20 (v) Comments reflecting those in the above "Reasons" were repeated in a document entitled "ATO Final Audit Report" with the following recommendations being made that the Commissioner:
"(a) determine under subsection 177F(1) that $82,950,090 be included in the assessable income of Futuris for the 1998 year of income;
(b) determine under subsection 177F(2) that $82,950,090 be deemed to be included in the assessable income of Futuris for the 1998 year of income under subsection 160ZO(1); and
(c) at this stage does not determine under subsection 177F(3) that any compensating adjustments be made to the assessable income of Futuris for the 1998 year of income - any such determination/s should be made when the Part IVA and Division 19A matters have been finalised."
21 (vi) The Reasons for Decision for the s 177F determination to cancel the tax benefit obtained by Futuris in connection with the disposal of the Walshville shares, stated:
"10. In the present case I am satisfied that Futuris has obtained a tax benefit in connection with the scheme, namely an amount ($82,950,088) not included in its assessable income of the 1998 year of income where that amount would have been included, or might reasonably be expected to have been included, in the assessable income of Futuris of that year of income if the scheme had not been entered into or carried out (refer paragraph 177C(1)(a)). …
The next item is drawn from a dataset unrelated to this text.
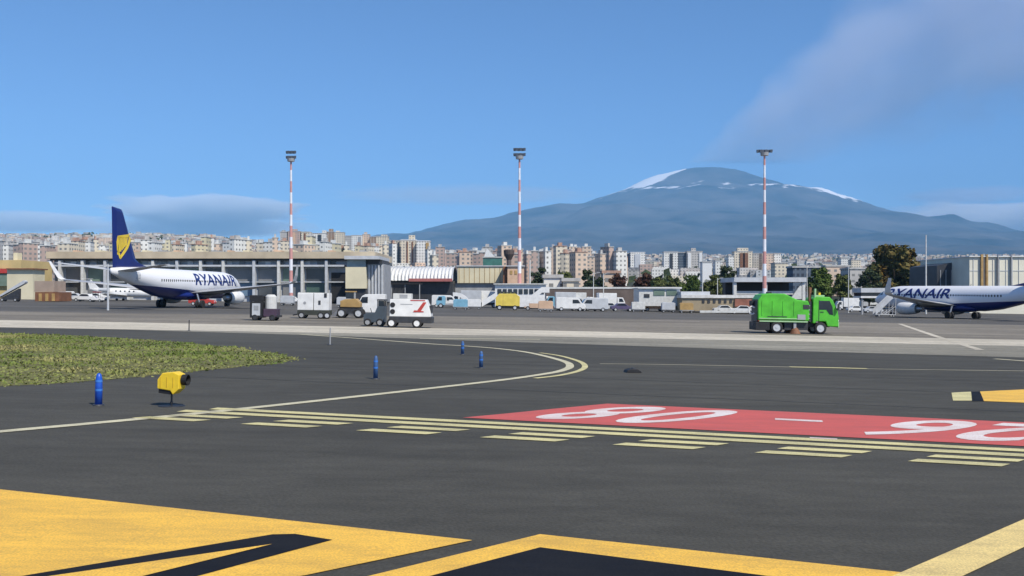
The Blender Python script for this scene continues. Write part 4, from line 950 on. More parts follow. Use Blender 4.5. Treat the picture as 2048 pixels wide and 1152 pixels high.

11. I am aware that an amended assessment increasing the assessable income of Futuris of $19,950,088 has been raised under Division 19A ITAA 1936. I also note that the amended assessment is currently the subject of litigation. However, in my opinion this does not alter the fact that the tax benefit obtained by Futuris under the scheme is $82,950,088."
22 (vii) On 20 September 2004, a Deputy Commissioner of Taxation wrote to Futuris advising it that:
"… we will not seek payment of any of the primary tax, tax shortfall penalty and interest and general interest charge payable under subsection 170AA(1) in respect of $19,950,088 of the Part IVA adjustment until the litigation relating to the Division 19A issue is finalised."